:: Aim ::
Examine each line of the data. Copy those that contain the string "script".
### Task input ###
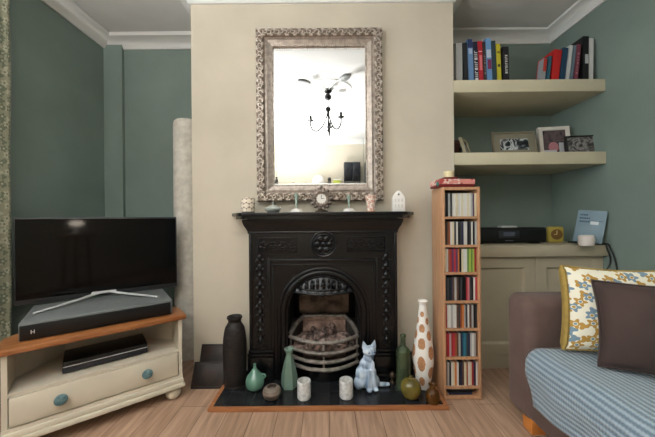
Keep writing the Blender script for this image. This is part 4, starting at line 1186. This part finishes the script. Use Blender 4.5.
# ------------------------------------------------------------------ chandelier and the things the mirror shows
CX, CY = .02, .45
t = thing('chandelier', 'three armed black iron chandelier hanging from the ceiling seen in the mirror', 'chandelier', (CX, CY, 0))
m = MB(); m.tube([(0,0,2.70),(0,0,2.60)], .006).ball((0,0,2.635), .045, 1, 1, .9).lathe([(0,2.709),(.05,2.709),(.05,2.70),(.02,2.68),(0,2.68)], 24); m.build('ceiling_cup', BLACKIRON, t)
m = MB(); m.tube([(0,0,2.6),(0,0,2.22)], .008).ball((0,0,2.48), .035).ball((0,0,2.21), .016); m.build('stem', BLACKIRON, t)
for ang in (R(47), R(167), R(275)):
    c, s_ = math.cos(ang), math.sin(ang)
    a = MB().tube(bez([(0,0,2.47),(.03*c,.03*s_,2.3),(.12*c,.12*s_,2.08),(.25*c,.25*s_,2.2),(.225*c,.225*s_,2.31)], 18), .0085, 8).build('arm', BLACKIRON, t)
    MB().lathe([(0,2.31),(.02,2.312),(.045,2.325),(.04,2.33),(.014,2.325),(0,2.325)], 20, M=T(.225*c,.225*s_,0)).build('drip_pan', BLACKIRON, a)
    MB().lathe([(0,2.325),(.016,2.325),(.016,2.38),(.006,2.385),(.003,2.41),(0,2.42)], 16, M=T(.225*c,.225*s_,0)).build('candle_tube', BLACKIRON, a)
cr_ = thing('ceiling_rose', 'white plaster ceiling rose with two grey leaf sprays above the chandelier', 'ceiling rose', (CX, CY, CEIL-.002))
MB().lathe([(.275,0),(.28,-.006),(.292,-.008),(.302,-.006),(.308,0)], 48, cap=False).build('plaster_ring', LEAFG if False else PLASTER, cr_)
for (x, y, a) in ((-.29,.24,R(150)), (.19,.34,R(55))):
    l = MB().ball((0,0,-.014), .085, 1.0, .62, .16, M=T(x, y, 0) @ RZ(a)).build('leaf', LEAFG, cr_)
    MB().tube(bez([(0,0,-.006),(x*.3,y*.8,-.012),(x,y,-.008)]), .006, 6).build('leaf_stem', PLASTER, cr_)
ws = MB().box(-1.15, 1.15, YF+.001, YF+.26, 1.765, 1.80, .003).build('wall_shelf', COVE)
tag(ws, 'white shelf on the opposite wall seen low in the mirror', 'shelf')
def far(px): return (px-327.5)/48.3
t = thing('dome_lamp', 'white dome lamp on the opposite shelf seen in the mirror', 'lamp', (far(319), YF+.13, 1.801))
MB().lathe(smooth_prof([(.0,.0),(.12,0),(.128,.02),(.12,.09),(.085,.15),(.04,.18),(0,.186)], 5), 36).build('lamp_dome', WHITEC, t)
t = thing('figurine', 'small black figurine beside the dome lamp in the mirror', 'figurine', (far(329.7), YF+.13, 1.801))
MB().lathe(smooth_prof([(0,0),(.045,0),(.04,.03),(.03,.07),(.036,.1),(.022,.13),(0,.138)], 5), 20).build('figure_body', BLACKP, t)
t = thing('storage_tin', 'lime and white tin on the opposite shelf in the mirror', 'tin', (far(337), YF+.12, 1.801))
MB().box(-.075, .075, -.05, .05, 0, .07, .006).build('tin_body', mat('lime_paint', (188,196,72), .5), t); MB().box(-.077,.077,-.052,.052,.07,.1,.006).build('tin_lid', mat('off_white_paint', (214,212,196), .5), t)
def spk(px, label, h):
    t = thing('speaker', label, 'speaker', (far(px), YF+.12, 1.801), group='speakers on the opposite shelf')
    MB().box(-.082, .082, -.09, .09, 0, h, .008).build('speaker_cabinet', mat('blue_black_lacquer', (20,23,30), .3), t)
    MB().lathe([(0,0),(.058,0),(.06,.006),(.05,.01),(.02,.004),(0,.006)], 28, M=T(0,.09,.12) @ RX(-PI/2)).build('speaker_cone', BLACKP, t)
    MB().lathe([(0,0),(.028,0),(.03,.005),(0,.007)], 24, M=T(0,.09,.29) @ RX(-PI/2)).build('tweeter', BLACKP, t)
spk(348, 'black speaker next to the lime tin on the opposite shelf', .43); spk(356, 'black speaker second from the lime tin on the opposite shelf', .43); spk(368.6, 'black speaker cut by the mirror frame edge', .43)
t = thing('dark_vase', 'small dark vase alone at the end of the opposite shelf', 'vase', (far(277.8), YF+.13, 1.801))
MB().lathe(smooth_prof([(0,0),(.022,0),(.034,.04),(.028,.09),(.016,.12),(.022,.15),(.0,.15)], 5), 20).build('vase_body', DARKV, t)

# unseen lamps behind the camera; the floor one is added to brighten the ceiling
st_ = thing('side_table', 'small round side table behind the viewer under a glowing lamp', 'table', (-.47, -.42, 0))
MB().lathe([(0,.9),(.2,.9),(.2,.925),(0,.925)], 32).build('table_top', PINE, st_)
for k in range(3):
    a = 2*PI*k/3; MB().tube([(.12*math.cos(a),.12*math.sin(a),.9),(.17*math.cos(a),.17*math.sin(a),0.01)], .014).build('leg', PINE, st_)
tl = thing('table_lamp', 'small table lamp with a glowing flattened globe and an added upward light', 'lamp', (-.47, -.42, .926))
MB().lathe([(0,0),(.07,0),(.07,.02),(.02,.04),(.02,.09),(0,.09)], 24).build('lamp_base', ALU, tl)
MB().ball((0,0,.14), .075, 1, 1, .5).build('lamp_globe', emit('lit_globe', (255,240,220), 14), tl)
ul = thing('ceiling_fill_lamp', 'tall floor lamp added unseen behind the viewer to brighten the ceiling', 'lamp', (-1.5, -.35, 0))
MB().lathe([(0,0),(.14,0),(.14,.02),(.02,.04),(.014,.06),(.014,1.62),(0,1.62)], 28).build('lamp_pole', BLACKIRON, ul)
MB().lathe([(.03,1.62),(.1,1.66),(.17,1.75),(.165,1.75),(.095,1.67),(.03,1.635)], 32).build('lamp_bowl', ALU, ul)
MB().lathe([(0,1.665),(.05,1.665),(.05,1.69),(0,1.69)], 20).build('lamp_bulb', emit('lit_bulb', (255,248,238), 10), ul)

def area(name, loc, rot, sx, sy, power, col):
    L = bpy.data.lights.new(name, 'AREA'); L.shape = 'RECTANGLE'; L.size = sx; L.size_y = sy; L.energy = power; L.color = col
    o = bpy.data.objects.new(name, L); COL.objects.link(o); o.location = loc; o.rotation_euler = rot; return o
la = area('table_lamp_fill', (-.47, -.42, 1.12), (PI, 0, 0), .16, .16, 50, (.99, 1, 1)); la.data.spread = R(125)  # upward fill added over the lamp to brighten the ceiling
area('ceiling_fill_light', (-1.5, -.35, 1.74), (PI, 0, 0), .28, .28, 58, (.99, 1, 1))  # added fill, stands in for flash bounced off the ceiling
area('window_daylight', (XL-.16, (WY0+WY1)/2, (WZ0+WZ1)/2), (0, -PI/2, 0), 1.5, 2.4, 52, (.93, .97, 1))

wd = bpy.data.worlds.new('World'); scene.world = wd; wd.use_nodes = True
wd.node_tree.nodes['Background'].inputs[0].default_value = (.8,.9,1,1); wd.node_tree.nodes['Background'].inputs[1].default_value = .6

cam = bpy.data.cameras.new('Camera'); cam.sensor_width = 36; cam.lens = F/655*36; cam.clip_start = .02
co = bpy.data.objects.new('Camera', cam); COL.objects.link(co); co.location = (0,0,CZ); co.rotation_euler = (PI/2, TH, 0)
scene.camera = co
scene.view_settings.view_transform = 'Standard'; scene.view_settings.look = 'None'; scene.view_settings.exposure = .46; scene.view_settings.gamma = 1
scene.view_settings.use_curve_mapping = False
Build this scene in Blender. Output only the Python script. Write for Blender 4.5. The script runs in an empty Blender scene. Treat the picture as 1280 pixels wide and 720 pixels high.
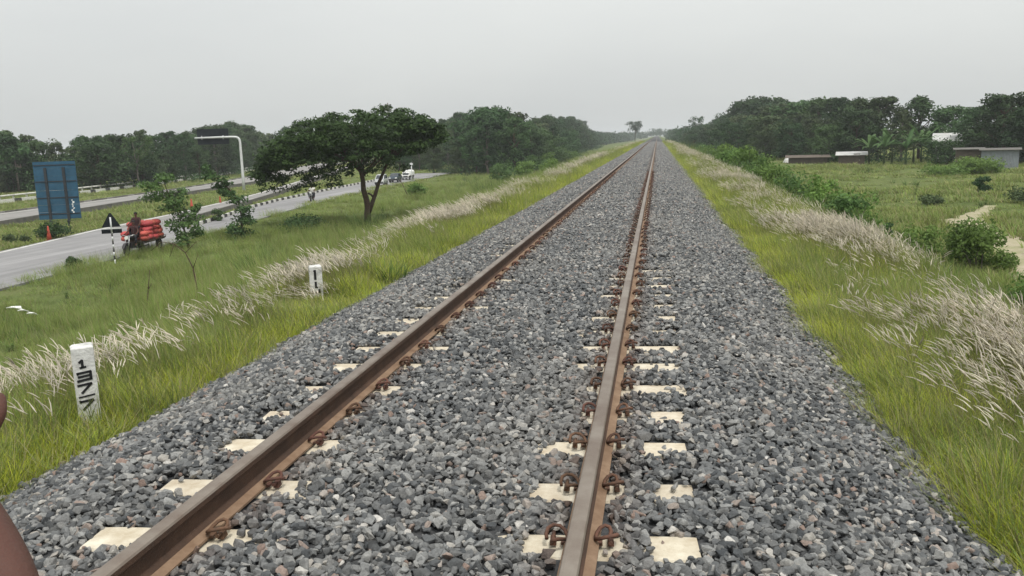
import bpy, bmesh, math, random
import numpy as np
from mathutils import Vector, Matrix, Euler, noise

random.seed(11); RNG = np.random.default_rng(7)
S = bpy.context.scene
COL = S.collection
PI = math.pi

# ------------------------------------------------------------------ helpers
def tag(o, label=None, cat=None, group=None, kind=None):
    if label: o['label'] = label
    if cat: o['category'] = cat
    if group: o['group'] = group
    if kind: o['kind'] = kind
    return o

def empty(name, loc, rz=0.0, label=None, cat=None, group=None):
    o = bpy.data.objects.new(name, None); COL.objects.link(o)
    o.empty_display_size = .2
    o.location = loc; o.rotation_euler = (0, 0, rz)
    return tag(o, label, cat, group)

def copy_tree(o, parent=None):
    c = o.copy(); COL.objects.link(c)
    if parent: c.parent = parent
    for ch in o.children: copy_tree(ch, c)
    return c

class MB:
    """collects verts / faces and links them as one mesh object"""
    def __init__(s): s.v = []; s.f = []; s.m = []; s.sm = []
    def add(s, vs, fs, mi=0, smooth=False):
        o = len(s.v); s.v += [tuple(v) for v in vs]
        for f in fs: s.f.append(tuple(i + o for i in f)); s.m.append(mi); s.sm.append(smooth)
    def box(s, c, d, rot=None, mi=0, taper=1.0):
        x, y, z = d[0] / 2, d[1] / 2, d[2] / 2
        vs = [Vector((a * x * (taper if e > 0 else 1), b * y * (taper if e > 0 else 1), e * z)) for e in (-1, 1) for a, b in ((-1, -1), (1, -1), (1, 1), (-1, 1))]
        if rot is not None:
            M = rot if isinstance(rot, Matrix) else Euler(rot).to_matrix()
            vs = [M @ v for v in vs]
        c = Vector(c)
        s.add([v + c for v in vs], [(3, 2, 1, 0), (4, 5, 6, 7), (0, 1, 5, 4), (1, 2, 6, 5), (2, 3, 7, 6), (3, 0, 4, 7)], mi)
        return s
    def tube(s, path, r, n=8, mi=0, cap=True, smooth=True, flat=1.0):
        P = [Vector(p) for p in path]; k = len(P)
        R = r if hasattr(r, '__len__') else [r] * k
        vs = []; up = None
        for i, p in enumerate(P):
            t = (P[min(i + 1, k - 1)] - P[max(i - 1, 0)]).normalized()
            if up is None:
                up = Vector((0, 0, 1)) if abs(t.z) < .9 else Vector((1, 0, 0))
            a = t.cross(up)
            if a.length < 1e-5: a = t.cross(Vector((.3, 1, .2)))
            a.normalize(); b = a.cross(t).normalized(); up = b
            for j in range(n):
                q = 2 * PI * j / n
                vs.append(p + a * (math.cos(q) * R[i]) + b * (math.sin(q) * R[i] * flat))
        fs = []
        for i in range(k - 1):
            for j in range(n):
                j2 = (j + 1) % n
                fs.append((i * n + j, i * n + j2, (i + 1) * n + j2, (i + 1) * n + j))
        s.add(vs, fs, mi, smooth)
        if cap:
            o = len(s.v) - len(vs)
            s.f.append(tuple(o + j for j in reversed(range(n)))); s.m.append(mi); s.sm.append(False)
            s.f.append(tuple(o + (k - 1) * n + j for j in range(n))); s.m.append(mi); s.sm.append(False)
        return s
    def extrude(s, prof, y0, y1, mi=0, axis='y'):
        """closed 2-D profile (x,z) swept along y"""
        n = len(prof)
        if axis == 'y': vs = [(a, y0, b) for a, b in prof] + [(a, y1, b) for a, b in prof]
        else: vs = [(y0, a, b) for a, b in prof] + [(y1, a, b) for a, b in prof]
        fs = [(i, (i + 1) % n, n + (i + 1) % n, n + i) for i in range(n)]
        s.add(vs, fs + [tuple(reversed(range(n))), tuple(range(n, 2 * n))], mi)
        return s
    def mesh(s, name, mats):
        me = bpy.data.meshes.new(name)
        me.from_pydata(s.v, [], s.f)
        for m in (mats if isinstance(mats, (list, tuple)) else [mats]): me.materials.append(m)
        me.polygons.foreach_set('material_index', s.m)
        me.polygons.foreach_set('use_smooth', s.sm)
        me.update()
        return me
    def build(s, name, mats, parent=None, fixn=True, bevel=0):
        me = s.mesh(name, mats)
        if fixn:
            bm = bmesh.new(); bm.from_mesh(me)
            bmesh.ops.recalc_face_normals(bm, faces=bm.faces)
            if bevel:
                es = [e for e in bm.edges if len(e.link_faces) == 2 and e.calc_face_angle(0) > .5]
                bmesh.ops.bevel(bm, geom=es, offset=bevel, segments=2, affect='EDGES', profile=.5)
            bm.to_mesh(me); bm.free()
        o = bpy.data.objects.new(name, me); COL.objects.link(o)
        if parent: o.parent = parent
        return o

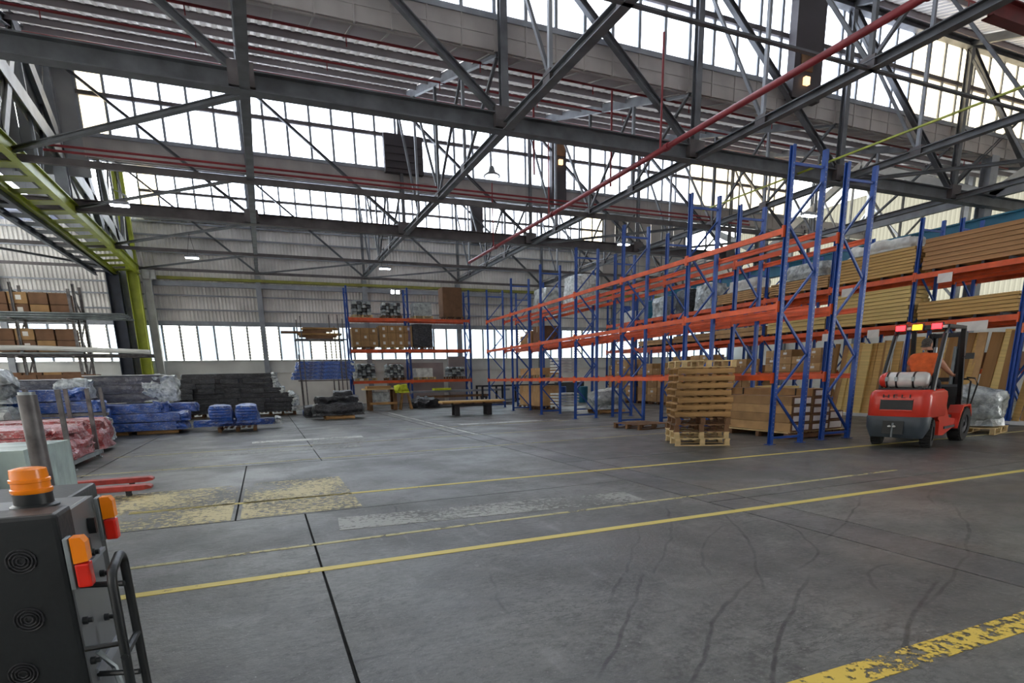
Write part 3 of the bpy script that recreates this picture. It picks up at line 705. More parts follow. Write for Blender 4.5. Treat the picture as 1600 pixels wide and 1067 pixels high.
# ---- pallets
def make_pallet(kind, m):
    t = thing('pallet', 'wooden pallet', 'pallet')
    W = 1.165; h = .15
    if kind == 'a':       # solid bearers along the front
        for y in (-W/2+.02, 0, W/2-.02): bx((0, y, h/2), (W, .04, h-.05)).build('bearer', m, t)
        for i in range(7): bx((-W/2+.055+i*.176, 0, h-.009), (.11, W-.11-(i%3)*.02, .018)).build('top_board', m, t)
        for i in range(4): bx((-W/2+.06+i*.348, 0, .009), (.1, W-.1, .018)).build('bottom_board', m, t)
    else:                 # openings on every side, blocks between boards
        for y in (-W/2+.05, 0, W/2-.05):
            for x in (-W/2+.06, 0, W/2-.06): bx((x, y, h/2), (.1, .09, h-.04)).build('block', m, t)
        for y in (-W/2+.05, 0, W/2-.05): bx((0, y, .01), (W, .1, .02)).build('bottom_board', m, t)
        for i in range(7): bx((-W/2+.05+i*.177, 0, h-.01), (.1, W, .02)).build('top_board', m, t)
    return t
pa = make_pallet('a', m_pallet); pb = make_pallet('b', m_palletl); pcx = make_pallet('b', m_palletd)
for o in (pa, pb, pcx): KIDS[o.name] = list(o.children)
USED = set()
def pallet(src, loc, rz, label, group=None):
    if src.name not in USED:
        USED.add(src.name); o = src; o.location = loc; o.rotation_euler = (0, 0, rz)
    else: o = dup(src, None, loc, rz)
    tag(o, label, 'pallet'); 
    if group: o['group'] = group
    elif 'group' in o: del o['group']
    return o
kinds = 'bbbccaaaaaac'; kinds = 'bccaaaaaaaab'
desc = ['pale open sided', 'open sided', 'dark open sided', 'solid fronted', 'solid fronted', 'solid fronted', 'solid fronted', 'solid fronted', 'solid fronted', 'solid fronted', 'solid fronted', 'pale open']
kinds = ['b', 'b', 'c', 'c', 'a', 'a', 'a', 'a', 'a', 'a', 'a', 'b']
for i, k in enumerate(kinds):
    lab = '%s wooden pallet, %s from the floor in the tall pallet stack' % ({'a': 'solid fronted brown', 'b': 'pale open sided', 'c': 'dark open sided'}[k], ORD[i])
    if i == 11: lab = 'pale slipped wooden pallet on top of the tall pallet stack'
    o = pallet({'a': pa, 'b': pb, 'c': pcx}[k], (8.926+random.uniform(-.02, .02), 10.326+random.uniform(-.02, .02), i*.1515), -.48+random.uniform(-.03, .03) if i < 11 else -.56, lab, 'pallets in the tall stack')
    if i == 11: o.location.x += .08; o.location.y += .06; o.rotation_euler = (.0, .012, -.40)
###
:: Correct answer ::
Keep writing the Blender script for this image. This is part 4, starting at line 1186. This part finishes the script. Use Blender 4.5.
Build this scene in Blender. Output only the Python script. Write for Blender 4.5. The script runs in an empty Blender scene. Treat the picture as 1280 pixels wide and 720 pixels high.
Write part 3 of the bpy script that recreates this picture. It picks up at line 705. More parts follow. Write for Blender 4.5. Treat the picture as 1600 pixels wide and 1067 pixels high.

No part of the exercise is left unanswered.